I went to Magdalen College School, Oxford which was formed to provide choristers for the college and still does. There was lots of classical music but it was intense and somehow competitive and never the joy it is in our choir. So that is my second appreciation - the Physical, Emotional and dare I say, Spiritual pleasure that singing delivers. I choose sad music when I am happy and happy music to raise my spirits when they falter ( which I am lucky enough to say is not often) and in this choir we get the entire range of emotions from Tebye Poyem to I woke up this morning with the sun in my heart.
I know some people found Hard Times a little morbid in its words but I do get a strange uplift from the sad sentiments expressed. It is strange because in many ways, Stephen Foster was a typically sentimental Victorian writer and like so many Victorians, there was a gap between the sentiments espoused and the life lived. His marriage - inspiration for Jeannie with the Light Brown Hair - was a disaster, he took to drink selling songs for nothing to buy liquor and dying in destitution. His last song was Beautiful Dreamer and that and Hard Times have achieved great success - the latter has been a favourite in the folk scene not least since it was sung by Bob Dylan.

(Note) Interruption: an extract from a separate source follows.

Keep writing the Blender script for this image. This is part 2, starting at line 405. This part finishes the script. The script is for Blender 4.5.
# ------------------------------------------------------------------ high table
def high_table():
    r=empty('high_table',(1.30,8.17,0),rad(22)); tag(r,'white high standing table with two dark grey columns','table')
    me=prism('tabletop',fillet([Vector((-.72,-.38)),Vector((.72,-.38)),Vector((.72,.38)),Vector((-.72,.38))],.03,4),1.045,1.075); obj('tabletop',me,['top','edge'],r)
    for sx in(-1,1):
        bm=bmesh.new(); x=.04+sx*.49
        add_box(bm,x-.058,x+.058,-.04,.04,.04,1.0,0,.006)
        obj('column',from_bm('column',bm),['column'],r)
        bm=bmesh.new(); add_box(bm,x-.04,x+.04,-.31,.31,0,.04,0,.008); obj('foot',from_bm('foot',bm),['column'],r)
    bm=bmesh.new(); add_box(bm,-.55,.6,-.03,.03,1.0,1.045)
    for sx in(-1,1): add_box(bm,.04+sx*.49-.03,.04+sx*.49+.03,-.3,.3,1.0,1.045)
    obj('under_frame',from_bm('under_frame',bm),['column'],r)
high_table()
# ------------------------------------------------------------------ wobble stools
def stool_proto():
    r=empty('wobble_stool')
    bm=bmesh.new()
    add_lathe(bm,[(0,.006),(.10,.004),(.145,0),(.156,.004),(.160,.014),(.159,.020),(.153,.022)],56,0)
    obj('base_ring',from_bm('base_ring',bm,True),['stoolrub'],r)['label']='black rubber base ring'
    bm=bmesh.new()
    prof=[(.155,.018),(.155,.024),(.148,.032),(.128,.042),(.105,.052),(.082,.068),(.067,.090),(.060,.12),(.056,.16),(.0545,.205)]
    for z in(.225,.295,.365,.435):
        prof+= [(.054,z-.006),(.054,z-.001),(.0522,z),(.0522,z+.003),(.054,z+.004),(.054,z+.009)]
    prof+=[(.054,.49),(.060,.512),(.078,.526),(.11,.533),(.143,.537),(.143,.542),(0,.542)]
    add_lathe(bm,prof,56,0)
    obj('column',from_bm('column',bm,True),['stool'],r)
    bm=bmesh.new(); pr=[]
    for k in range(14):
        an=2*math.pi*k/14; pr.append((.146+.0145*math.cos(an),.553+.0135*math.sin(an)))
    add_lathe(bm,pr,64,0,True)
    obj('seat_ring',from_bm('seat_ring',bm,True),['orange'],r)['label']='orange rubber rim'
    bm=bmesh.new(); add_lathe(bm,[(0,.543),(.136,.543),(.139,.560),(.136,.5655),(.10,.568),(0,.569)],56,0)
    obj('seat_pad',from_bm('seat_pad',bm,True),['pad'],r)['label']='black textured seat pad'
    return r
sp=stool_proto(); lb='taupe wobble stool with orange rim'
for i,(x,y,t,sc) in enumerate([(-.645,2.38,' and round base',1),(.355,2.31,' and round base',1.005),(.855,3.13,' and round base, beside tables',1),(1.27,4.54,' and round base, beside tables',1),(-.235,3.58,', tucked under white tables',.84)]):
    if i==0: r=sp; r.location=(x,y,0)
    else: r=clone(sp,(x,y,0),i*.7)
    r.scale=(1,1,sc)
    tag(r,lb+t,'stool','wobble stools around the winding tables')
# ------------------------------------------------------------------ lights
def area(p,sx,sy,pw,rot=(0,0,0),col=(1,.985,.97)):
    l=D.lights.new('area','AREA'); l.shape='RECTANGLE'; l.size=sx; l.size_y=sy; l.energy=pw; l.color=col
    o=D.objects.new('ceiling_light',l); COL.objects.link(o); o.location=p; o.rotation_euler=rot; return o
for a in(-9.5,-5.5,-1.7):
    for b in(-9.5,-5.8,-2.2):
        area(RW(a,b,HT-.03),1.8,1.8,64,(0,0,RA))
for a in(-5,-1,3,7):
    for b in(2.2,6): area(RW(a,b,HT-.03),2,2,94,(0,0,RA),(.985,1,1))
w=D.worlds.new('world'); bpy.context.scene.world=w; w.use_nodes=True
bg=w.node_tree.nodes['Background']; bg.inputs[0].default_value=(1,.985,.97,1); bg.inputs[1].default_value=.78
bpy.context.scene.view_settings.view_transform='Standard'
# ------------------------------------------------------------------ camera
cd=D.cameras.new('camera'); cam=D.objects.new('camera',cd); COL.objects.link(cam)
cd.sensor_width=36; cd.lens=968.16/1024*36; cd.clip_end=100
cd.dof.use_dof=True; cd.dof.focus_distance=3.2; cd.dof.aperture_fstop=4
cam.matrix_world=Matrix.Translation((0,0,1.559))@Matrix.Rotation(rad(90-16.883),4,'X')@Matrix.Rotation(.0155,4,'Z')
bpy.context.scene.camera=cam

Here is a link to an Irish female group called Acabella singing Hard Times so if Dylan's scrawny looks and less than dulcet tones are not your thang then check these beauties out - you might come to love this dirge yet...
Lastly, I enjoy the choir for for the friendship I have found there and I hope that this blog will let us extend our friendship beyond the confines - limitless as they are musically - of Monday nights.